Danny Lidgate, who sells Andrew’s steak for an eye-watering £180 a kilo and Wagyu burgers for £3.50 apiece, describes it as “magical”.

“His Wagyu is almost a different species to a grass-fed animal. It has a richness, it has a lot of marbling, it has a sweetness. But the tenderness is the big thing. It’s ultra, ultra tender.” It is popular with top chefs. Raymond Blanc at Le Manoir aux Quat’Saisons and Heston Blumenthal are both fans. Closer to home, it is on the menu almost every week at Galton Blackiston’s Morston Hall in Norfolk.

Even there, the Michelin-starred chef says: “We can only afford the feather blade because it comes at an extortionate price. But it’s beautiful marbled beef. Feather steaks are only as good as the quality of the beef and with this, you can rely on it. It’s got a beefy, fatty, unctuous flavour and it’s very versatile.

“It’s very, very popular with our customers and everyone is interested in whether Wagyu is as good as it’s made out to be – and it is.”
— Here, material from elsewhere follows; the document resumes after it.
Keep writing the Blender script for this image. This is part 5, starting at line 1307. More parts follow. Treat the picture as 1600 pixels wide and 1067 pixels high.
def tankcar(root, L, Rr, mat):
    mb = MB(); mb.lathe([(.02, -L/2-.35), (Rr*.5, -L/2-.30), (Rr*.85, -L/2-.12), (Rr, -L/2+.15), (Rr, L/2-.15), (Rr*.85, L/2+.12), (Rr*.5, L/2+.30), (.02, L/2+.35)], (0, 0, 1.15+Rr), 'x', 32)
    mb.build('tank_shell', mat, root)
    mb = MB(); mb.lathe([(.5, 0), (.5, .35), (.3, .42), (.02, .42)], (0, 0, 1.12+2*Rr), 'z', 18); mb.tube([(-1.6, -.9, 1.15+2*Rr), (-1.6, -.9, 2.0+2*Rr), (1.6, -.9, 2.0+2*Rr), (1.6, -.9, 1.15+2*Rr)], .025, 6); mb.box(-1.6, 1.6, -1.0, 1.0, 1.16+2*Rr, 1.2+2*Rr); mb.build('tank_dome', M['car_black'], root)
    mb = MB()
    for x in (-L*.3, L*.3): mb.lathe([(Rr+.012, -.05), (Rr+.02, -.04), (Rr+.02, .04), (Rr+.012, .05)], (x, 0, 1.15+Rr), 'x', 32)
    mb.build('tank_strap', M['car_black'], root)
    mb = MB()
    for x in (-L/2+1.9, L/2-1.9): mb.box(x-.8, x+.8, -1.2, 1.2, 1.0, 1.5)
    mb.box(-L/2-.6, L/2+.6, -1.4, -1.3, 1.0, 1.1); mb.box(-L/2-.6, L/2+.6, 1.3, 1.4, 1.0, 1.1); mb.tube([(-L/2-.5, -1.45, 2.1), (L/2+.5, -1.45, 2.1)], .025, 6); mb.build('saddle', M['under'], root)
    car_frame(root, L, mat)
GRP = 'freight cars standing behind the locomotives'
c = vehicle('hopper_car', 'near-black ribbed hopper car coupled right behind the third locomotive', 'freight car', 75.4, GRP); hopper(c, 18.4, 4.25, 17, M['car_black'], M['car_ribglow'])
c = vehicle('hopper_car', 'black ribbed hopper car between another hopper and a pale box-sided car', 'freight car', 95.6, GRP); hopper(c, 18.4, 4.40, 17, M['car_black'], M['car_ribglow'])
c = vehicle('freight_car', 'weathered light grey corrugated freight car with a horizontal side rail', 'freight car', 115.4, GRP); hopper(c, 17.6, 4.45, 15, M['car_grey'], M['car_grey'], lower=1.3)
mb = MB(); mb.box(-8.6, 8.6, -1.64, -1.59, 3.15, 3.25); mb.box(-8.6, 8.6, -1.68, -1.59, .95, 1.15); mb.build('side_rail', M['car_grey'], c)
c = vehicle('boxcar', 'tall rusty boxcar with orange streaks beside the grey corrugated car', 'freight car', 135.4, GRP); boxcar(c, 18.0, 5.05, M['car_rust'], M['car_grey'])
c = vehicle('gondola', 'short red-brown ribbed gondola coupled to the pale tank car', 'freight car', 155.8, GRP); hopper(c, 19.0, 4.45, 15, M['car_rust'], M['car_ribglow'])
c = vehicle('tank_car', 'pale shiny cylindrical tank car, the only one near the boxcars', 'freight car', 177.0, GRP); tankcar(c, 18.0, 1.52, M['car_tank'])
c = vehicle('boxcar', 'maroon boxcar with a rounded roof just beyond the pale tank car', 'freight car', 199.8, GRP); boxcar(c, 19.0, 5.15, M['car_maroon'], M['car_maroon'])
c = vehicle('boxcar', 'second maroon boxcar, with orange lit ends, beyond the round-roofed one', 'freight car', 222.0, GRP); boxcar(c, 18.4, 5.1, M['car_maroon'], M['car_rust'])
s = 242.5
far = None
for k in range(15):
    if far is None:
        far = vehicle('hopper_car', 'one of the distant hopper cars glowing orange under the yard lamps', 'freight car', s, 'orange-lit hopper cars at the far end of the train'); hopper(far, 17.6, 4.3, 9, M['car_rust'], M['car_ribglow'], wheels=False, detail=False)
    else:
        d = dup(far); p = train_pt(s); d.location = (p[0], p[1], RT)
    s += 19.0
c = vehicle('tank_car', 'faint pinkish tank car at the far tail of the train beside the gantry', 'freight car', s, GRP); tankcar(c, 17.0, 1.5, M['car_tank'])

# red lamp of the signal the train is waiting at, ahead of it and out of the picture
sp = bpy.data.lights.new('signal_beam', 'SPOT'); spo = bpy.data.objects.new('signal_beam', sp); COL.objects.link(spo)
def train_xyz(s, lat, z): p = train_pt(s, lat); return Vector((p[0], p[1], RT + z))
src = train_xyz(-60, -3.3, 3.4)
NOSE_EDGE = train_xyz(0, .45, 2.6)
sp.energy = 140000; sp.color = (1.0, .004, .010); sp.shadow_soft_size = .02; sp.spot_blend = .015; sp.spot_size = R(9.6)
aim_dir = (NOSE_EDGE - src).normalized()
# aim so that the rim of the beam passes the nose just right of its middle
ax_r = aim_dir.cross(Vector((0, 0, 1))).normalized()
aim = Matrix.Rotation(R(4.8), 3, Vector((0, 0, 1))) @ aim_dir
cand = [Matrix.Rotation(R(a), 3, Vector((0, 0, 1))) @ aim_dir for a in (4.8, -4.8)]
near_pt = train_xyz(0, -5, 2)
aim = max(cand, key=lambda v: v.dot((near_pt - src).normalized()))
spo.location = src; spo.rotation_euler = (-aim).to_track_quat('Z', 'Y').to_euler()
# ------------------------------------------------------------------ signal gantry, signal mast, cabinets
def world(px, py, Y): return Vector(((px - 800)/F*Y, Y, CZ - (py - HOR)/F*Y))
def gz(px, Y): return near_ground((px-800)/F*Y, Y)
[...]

Andrew Deacon admits that the classier cuts of his beef are only for people with deep pockets.

“Hedge fund managers!” he jokes. “The meat, by the time it reaches the consumer, especially in restaurants, is very expensive. I get a lot of enquiries, people often ask me where they can get it in East Anglia and I think some people are quite cross that it’s not on sale here. But there isn’t a butcher in East Anglia who regularly has customers who are prepared to pay upwards of £150 a kilo for their steak.”

The good news, for those of us who don’t work in the financial sector, is that a Suffolk pub has just put Wagyu burgers on the menu. Chris Bruce used to run the Shepherd and Dog in Forward Green and says people would drive for miles to sample the burgers there. Now he is head chef at the newly-refurbished Crown in Stowupland and says he expects them to become best-sellers there too.

“Andrew’s Wagyu is an extremely good product. When it’s cooked it’s very creamy because of the fat in the meat. All we add is six grammes of salt to a kilo of mince – nothing else goes into the burgers.”

The Crown is selling them, with all the trimmings, for £16. It is £6 more than their regular burger – but a heck of a lot cheaper than paying up to £35 for a single steak and cooking your own. Some supermarkets are selling Wagyu burgers too, but Andrew Deacon would say ‘beware of imitations’. He reckons the supermarket burgers are made from cross-bred, not pure-bred, meat.

“Everyone’s trying to capitalise on the Wagyu brand. When supermarkets get hold of a source of cheap Wagyu, there’s usually a reason that it’s cheap. There’s no marbling in it at all.” As the old saying goes, you pays your money and you takes your choice.